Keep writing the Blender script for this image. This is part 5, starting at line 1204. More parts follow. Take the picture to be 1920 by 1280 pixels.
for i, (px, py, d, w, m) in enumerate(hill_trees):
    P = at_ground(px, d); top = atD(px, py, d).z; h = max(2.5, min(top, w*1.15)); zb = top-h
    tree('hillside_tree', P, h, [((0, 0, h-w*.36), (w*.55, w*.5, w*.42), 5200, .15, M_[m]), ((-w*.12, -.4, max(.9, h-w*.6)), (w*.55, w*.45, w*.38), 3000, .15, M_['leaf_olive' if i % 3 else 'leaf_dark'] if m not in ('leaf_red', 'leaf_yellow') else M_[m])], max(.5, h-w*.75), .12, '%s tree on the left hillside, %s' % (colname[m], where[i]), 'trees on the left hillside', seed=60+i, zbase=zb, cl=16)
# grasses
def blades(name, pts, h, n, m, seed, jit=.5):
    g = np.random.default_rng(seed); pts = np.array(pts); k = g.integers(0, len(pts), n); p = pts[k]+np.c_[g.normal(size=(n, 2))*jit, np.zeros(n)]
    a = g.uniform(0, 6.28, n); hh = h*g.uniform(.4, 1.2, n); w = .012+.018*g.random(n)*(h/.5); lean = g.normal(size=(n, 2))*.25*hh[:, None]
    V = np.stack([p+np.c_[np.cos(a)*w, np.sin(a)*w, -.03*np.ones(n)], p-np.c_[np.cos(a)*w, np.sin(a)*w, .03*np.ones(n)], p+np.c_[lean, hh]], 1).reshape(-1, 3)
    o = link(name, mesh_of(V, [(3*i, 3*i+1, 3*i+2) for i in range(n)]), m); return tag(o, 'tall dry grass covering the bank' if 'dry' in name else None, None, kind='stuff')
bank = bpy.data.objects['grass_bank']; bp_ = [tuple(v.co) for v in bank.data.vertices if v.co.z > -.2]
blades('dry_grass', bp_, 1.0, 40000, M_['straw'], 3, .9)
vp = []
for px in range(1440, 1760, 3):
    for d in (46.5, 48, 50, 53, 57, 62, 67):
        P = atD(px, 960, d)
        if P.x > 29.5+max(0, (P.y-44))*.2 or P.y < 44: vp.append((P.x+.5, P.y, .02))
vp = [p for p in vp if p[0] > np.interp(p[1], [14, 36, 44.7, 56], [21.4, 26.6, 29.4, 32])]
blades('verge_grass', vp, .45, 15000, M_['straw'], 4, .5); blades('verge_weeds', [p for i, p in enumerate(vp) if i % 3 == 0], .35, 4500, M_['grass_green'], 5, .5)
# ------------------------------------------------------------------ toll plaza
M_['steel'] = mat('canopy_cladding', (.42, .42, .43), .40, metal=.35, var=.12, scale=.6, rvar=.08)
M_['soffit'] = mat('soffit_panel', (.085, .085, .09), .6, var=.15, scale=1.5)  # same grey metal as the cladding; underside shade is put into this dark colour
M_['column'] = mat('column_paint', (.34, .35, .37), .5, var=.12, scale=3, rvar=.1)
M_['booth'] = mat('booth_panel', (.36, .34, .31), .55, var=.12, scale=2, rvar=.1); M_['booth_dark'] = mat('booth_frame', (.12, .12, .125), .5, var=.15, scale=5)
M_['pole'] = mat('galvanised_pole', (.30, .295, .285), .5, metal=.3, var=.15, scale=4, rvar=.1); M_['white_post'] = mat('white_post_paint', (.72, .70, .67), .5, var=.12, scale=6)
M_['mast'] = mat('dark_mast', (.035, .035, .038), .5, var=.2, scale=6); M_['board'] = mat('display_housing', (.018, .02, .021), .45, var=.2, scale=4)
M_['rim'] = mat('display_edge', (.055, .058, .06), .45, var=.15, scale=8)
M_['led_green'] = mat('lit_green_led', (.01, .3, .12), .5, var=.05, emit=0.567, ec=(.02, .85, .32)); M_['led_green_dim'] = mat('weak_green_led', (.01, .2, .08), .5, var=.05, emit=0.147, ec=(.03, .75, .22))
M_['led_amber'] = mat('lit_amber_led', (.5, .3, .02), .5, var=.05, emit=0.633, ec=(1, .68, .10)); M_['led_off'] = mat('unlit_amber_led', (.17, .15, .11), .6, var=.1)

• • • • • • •

Write the entire listing out again, word for word.

Keep writing the Blender script for this image. This is part 5, starting at line 1204. More parts follow. Take the picture to be 1920 by 1280 pixels.
for i, (px, py, d, w, m) in enumerate(hill_trees):
    P = at_ground(px, d); top = atD(px, py, d).z; h = max(2.5, min(top, w*1.15)); zb = top-h
    tree('hillside_tree', P, h, [((0, 0, h-w*.36), (w*.55, w*.5, w*.42), 5200, .15, M_[m]), ((-w*.12, -.4, max(.9, h-w*.6)), (w*.55, w*.45, w*.38), 3000, .15, M_['leaf_olive' if i % 3 else 'leaf_dark'] if m not in ('leaf_red', 'leaf_yellow') else M_[m])], max(.5, h-w*.75), .12, '%s tree on the left hillside, %s' % (colname[m], where[i]), 'trees on the left hillside', seed=60+i, zbase=zb, cl=16)
# grasses
def blades(name, pts, h, n, m, seed, jit=.5):
    g = np.random.default_rng(seed); pts = np.array(pts); k = g.integers(0, len(pts), n); p = pts[k]+np.c_[g.normal(size=(n, 2))*jit, np.zeros(n)]
    a = g.uniform(0, 6.28, n); hh = h*g.uniform(.4, 1.2, n); w = .012+.018*g.random(n)*(h/.5); lean = g.normal(size=(n, 2))*.25*hh[:, None]
    V = np.stack([p+np.c_[np.cos(a)*w, np.sin(a)*w, -.03*np.ones(n)], p-np.c_[np.cos(a)*w, np.sin(a)*w, .03*np.ones(n)], p+np.c_[lean, hh]], 1).reshape(-1, 3)
    o = link(name, mesh_of(V, [(3*i, 3*i+1, 3*i+2) for i in range(n)]), m); return tag(o, 'tall dry grass covering the bank' if 'dry' in name else None, None, kind='stuff')
bank = bpy.data.objects['grass_bank']; bp_ = [tuple(v.co) for v in bank.data.vertices if v.co.z > -.2]
blades('dry_grass', bp_, 1.0, 40000, M_['straw'], 3, .9)
vp = []
for px in range(1440, 1760, 3):
    for d in (46.5, 48, 50, 53, 57, 62, 67):
        P = atD(px, 960, d)
        if P.x > 29.5+max(0, (P.y-44))*.2 or P.y < 44: vp.append((P.x+.5, P.y, .02))
vp = [p for p in vp if p[0] > np.interp(p[1], [14, 36, 44.7, 56], [21.4, 26.6, 29.4, 32])]
blades('verge_grass', vp, .45, 15000, M_['straw'], 4, .5); blades('verge_weeds', [p for i, p in enumerate(vp) if i % 3 == 0], .35, 4500, M_['grass_green'], 5, .5)
# ------------------------------------------------------------------ toll plaza
M_['steel'] = mat('canopy_cladding', (.42, .42, .43), .40, metal=.35, var=.12, scale=.6, rvar=.08)
M_['soffit'] = mat('soffit_panel', (.085, .085, .09), .6, var=.15, scale=1.5)  # same grey metal as the cladding; underside shade is put into this dark colour
M_['column'] = mat('column_paint', (.34, .35, .37), .5, var=.12, scale=3, rvar=.1)
M_['booth'] = mat('booth_panel', (.36, .34, .31), .55, var=.12, scale=2, rvar=.1); M_['booth_dark'] = mat('booth_frame', (.12, .12, .125), .5, var=.15, scale=5)
M_['pole'] = mat('galvanised_pole', (.30, .295, .285), .5, metal=.3, var=.15, scale=4, rvar=.1); M_['white_post'] = mat('white_post_paint', (.72, .70, .67), .5, var=.12, scale=6)
M_['mast'] = mat('dark_mast', (.035, .035, .038), .5, var=.2, scale=6); M_['board'] = mat('display_housing', (.018, .02, .021), .45, var=.2, scale=4)
M_['rim'] = mat('display_edge', (.055, .058, .06), .45, var=.15, scale=8)
M_['led_green'] = mat('lit_green_led', (.01, .3, .12), .5, var=.05, emit=0.567, ec=(.02, .85, .32)); M_['led_green_dim'] = mat('weak_green_led', (.01, .2, .08), .5, var=.05, emit=0.147, ec=(.03, .75, .22))
M_['led_amber'] = mat('lit_amber_led', (.5, .3, .02), .5, var=.05, emit=0.633, ec=(1, .68, .10)); M_['led_off'] = mat('unlit_amber_led', (.17, .15, .11), .6, var=.1)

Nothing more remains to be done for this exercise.